[START]

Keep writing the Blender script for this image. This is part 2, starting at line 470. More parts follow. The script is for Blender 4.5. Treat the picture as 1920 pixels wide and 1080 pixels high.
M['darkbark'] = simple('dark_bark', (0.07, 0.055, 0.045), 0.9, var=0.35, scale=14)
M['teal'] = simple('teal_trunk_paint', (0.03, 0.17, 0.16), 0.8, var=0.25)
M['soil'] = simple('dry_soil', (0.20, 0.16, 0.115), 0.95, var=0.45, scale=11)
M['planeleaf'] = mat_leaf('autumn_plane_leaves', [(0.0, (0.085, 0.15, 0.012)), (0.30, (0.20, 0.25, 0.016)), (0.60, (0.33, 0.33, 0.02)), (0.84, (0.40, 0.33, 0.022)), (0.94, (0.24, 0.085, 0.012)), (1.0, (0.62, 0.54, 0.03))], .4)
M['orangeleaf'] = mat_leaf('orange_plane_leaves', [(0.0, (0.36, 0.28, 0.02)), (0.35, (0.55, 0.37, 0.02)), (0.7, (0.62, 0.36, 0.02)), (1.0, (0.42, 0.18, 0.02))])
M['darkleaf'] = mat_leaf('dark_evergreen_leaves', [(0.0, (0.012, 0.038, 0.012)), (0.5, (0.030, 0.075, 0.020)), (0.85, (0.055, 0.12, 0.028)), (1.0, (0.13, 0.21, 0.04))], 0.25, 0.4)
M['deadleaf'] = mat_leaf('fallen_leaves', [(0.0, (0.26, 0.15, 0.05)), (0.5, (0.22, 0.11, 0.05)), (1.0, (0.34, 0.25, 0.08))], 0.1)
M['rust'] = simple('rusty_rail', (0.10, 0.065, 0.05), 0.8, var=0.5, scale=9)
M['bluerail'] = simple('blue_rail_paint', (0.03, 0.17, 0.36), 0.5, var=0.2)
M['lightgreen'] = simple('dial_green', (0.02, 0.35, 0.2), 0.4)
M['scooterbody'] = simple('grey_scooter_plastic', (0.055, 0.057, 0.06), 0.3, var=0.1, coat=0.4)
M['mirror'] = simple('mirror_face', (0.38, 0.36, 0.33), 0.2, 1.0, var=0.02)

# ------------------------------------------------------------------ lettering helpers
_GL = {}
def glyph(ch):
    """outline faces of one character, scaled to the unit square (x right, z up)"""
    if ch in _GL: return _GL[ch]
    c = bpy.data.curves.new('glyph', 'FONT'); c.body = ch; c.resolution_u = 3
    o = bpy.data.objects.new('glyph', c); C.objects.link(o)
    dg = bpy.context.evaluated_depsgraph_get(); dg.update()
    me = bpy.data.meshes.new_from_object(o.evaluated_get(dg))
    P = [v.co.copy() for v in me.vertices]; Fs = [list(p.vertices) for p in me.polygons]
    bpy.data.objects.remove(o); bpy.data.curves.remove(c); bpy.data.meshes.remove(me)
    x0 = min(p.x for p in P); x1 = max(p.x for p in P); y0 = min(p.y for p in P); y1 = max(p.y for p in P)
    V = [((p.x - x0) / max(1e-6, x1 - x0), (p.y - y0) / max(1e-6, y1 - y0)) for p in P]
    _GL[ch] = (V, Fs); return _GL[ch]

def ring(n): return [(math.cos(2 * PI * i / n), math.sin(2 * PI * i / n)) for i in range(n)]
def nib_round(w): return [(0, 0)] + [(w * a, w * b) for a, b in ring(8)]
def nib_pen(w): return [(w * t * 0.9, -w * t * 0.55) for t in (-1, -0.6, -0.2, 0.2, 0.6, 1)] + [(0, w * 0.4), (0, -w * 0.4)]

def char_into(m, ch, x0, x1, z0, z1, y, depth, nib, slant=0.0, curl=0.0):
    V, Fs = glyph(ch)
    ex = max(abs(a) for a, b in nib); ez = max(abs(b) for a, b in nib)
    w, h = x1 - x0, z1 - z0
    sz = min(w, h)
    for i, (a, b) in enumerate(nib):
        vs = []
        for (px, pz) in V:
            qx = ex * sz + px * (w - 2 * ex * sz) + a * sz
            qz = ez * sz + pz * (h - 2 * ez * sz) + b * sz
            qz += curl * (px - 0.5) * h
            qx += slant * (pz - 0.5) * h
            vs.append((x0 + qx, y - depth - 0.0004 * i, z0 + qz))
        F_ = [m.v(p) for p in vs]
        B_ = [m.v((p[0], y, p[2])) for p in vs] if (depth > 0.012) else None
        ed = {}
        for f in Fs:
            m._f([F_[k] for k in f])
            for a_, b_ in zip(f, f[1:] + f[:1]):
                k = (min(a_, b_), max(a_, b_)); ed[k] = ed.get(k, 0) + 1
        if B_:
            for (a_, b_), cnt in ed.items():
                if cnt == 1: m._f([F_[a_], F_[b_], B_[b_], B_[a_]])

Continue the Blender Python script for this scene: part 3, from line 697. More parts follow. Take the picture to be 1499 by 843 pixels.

[END]

- **Task brief**:
Transcribe every entry verbatim.

- **Exercise response**:
Keep writing the Blender script for this image. This is part 2, starting at line 470. More parts follow. The script is for Blender 4.5. Treat the picture as 1920 pixels wide and 1080 pixels high.
M['darkbark'] = simple('dark_bark', (0.07, 0.055, 0.045), 0.9, var=0.35, scale=14)
M['teal'] = simple('teal_trunk_paint', (0.03, 0.17, 0.16), 0.8, var=0.25)
M['soil'] = simple('dry_soil', (0.20, 0.16, 0.115), 0.95, var=0.45, scale=11)
M['planeleaf'] = mat_leaf('autumn_plane_leaves', [(0.0, (0.085, 0.15, 0.012)), (0.30, (0.20, 0.25, 0.016)), (0.60, (0.33, 0.33, 0.02)), (0.84, (0.40, 0.33, 0.022)), (0.94, (0.24, 0.085, 0.012)), (1.0, (0.62, 0.54, 0.03))], .4)
M['orangeleaf'] = mat_leaf('orange_plane_leaves', [(0.0, (0.36, 0.28, 0.02)), (0.35, (0.55, 0.37, 0.02)), (0.7, (0.62, 0.36, 0.02)), (1.0, (0.42, 0.18, 0.02))])
M['darkleaf'] = mat_leaf('dark_evergreen_leaves', [(0.0, (0.012, 0.038, 0.012)), (0.5, (0.030, 0.075, 0.020)), (0.85, (0.055, 0.12, 0.028)), (1.0, (0.13, 0.21, 0.04))], 0.25, 0.4)
M['deadleaf'] = mat_leaf('fallen_leaves', [(0.0, (0.26, 0.15, 0.05)), (0.5, (0.22, 0.11, 0.05)), (1.0, (0.34, 0.25, 0.08))], 0.1)
M['rust'] = simple('rusty_rail', (0.10, 0.065, 0.05), 0.8, var=0.5, scale=9)
M['bluerail'] = simple('blue_rail_paint', (0.03, 0.17, 0.36), 0.5, var=0.2)
M['lightgreen'] = simple('dial_green', (0.02, 0.35, 0.2), 0.4)
M['scooterbody'] = simple('grey_scooter_plastic', (0.055, 0.057, 0.06), 0.3, var=0.1, coat=0.4)
M['mirror'] = simple('mirror_face', (0.38, 0.36, 0.33), 0.2, 1.0, var=0.02)

# ------------------------------------------------------------------ lettering helpers
_GL = {}
def glyph(ch):
    """outline faces of one character, scaled to the unit square (x right, z up)"""
    if ch in _GL: return _GL[ch]
    c = bpy.data.curves.new('glyph', 'FONT'); c.body = ch; c.resolution_u = 3
    o = bpy.data.objects.new('glyph', c); C.objects.link(o)
    dg = bpy.context.evaluated_depsgraph_get(); dg.update()
    me = bpy.data.meshes.new_from_object(o.evaluated_get(dg))
    P = [v.co.copy() for v in me.vertices]; Fs = [list(p.vertices) for p in me.polygons]
    bpy.data.objects.remove(o); bpy.data.curves.remove(c); bpy.data.meshes.remove(me)
    x0 = min(p.x for p in P); x1 = max(p.x for p in P); y0 = min(p.y for p in P); y1 = max(p.y for p in P)
    V = [((p.x - x0) / max(1e-6, x1 - x0), (p.y - y0) / max(1e-6, y1 - y0)) for p in P]
    _GL[ch] = (V, Fs); return _GL[ch]

def ring(n): return [(math.cos(2 * PI * i / n), math.sin(2 * PI * i / n)) for i in range(n)]
def nib_round(w): return [(0, 0)] + [(w * a, w * b) for a, b in ring(8)]
def nib_pen(w): return [(w * t * 0.9, -w * t * 0.55) for t in (-1, -0.6, -0.2, 0.2, 0.6, 1)] + [(0, w * 0.4), (0, -w * 0.4)]

def char_into(m, ch, x0, x1, z0, z1, y, depth, nib, slant=0.0, curl=0.0):
    V, Fs = glyph(ch)
    ex = max(abs(a) for a, b in nib); ez = max(abs(b) for a, b in nib)
    w, h = x1 - x0, z1 - z0
    sz = min(w, h)
    for i, (a, b) in enumerate(nib):
        vs = []
        for (px, pz) in V:
            qx = ex * sz + px * (w - 2 * ex * sz) + a * sz
            qz = ez * sz + pz * (h - 2 * ez * sz) + b * sz
            qz += curl * (px - 0.5) * h
            qx += slant * (pz - 0.5) * h
            vs.append((x0 + qx, y - depth - 0.0004 * i, z0 + qz))
        F_ = [m.v(p) for p in vs]
        B_ = [m.v((p[0], y, p[2])) for p in vs] if (depth > 0.012) else None
        ed = {}
        for f in Fs:
            m._f([F_[k] for k in f])
            for a_, b_ in zip(f, f[1:] + f[:1]):
                k = (min(a_, b_), max(a_, b_)); ed[k] = ed.get(k, 0) + 1
        if B_:
            for (a_, b_), cnt in ed.items():
                if cnt == 1: m._f([F_[a_], F_[b_], B_[b_], B_[a_]])

Continue the Blender Python script for this scene: part 3, from line 697. More parts follow. Take the picture to be 1499 by 843 pixels.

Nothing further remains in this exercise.